- _What the task requires_: Track down each line that has the word "this" and copy it.

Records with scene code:
--

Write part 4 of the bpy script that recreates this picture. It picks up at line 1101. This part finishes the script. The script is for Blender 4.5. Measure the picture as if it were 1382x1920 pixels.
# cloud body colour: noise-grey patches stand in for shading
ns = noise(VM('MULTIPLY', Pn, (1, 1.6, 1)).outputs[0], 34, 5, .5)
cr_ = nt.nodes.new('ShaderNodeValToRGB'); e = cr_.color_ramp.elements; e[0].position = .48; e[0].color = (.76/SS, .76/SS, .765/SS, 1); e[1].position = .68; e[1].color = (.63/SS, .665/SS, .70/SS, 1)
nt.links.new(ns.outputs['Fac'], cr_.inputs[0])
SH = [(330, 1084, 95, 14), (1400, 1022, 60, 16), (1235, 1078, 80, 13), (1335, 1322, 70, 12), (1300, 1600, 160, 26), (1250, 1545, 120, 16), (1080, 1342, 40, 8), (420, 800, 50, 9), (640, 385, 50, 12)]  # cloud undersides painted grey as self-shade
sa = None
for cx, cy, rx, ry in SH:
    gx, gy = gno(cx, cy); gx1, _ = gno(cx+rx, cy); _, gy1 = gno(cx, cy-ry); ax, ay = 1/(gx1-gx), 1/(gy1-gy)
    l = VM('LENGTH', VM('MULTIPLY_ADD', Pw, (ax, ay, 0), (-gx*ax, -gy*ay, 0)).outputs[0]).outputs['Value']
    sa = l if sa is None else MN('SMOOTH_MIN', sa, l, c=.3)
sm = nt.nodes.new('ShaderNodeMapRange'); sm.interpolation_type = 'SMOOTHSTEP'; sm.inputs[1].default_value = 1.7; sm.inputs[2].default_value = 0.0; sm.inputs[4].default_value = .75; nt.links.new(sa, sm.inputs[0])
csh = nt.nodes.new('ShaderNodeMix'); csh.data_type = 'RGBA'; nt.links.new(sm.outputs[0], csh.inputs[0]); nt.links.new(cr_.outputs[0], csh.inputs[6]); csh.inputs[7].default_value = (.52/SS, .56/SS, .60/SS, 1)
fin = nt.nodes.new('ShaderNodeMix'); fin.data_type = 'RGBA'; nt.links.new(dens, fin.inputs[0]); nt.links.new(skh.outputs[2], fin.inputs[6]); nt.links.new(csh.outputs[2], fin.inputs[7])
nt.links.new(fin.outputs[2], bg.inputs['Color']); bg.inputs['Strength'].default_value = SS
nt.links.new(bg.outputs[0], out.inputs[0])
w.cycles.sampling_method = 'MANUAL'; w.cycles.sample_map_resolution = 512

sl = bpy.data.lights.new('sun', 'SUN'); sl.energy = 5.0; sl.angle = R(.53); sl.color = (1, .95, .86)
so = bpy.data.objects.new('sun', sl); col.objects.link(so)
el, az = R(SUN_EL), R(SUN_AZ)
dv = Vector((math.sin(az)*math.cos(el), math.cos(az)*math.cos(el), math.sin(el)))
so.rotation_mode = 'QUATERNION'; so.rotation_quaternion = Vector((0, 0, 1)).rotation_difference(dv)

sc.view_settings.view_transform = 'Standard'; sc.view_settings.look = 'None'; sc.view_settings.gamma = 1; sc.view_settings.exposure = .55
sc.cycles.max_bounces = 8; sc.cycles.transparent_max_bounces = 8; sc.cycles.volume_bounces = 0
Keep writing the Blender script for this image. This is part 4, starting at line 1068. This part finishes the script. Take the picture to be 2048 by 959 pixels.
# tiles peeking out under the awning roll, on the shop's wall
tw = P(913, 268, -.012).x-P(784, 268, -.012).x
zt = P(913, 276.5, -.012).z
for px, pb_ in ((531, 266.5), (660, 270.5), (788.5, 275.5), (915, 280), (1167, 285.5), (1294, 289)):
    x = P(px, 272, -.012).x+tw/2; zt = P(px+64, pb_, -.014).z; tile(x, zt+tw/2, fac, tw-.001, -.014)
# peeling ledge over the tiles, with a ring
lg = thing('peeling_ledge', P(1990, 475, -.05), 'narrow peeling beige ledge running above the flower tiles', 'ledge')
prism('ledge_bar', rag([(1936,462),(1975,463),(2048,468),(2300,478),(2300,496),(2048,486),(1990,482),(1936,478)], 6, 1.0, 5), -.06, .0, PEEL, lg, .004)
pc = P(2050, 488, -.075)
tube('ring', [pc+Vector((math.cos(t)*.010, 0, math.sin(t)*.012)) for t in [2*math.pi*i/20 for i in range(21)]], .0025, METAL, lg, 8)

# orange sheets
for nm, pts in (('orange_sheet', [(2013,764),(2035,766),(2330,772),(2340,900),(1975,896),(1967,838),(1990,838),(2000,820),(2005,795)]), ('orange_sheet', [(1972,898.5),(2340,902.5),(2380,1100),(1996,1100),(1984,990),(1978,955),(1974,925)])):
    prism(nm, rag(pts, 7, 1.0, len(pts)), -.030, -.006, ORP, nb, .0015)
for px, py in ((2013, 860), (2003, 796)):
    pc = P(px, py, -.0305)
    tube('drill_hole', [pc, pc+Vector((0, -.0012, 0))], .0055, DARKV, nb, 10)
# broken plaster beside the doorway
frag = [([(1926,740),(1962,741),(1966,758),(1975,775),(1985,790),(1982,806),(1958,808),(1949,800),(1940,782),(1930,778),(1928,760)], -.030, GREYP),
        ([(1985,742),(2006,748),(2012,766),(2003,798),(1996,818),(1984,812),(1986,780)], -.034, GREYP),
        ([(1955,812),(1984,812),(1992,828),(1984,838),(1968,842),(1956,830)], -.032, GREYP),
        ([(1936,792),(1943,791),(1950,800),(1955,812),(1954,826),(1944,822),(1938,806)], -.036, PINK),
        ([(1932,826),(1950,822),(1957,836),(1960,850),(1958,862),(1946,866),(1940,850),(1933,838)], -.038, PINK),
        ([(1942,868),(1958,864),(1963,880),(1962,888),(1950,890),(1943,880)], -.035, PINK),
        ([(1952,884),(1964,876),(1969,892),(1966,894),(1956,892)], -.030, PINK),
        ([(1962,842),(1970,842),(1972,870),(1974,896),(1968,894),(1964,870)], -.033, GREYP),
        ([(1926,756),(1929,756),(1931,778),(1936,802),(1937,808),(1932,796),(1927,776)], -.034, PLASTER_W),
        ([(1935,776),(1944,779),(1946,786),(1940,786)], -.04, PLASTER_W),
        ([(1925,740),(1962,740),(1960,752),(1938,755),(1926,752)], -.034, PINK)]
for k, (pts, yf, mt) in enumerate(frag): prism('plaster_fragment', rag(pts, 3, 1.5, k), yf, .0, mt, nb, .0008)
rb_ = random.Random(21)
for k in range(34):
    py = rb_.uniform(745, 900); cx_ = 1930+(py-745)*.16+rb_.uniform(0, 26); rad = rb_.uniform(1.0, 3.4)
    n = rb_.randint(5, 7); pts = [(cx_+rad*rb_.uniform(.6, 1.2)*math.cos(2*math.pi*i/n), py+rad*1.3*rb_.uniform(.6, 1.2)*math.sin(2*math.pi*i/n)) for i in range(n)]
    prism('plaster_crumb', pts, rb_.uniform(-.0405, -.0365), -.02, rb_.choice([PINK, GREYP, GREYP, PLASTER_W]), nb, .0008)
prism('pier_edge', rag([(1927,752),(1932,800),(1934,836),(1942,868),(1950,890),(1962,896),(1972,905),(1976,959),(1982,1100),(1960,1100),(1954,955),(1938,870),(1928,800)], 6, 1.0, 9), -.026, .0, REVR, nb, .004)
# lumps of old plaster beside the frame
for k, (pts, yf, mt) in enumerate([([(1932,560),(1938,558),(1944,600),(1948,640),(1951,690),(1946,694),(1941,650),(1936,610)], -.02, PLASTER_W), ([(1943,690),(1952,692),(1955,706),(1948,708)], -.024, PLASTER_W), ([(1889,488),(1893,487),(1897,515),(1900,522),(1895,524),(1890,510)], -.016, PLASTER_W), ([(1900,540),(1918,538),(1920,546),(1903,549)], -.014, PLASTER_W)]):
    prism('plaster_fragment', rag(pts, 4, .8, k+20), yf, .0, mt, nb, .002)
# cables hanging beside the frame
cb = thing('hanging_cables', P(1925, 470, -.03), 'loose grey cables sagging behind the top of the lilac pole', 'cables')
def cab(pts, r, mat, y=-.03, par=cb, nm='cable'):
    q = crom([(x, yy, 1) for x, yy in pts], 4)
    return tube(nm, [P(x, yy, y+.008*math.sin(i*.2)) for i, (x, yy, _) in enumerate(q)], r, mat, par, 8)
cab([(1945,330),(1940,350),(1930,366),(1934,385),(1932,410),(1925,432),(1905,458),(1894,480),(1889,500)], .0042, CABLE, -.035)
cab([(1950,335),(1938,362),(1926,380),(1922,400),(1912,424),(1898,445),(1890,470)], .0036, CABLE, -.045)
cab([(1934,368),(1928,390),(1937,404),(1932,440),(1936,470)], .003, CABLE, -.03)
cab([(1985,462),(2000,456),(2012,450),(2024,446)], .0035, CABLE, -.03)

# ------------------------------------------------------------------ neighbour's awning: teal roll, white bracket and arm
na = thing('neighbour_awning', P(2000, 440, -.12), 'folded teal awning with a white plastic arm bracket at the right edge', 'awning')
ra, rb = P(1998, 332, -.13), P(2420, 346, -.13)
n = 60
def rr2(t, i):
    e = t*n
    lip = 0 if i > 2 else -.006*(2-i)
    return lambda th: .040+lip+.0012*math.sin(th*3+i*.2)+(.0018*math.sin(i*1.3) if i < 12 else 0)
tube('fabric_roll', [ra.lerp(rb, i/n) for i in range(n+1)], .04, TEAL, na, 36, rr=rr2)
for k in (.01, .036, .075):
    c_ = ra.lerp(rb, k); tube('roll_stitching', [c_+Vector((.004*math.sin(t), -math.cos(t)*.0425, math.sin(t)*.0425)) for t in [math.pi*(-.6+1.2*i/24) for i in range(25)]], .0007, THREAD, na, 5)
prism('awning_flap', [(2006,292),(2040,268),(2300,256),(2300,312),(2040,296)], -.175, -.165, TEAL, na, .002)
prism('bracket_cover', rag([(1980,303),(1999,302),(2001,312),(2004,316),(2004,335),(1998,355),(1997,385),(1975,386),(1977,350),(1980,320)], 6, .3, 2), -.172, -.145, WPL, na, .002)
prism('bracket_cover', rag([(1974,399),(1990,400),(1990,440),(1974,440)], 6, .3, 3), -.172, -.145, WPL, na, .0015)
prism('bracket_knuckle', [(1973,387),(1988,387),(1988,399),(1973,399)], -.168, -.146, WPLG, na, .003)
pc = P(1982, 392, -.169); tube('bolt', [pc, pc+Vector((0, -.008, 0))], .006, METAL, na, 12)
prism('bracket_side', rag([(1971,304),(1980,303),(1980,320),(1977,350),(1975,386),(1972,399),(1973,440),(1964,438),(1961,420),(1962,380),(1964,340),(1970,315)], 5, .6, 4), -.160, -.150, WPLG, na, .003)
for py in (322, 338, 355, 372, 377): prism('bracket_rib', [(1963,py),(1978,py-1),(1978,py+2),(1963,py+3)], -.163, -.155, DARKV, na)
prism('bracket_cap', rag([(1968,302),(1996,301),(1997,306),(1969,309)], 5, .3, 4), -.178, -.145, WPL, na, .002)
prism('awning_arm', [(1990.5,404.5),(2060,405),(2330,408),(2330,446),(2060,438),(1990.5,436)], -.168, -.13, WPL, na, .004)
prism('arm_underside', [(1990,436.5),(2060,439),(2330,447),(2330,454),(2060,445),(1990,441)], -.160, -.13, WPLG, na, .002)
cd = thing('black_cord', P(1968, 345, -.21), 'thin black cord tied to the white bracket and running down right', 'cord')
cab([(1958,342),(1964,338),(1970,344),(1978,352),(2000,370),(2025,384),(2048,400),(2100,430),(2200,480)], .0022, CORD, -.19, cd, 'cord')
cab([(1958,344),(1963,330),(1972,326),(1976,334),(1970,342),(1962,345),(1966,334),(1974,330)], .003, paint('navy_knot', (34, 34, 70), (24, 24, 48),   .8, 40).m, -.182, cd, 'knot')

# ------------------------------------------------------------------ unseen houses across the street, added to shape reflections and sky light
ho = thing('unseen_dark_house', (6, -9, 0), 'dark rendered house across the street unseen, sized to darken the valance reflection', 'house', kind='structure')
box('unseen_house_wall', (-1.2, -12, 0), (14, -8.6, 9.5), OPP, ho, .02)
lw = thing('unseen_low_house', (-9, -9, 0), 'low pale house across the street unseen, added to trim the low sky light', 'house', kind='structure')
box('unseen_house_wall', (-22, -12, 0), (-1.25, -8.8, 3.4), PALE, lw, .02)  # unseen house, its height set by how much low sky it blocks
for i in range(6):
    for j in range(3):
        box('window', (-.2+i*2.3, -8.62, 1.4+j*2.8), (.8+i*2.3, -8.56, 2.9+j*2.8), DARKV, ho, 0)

--

- _Task result_:
Write part 4 of the bpy script that recreates this picture. It picks up at line 1101. This part finishes the script. The script is for Blender 4.5. Measure the picture as if it were 1382x1920 pixels.
Keep writing the Blender script for this image. This is part 4, starting at line 1068. This part finishes the script. Take the picture to be 2048 by 959 pixels.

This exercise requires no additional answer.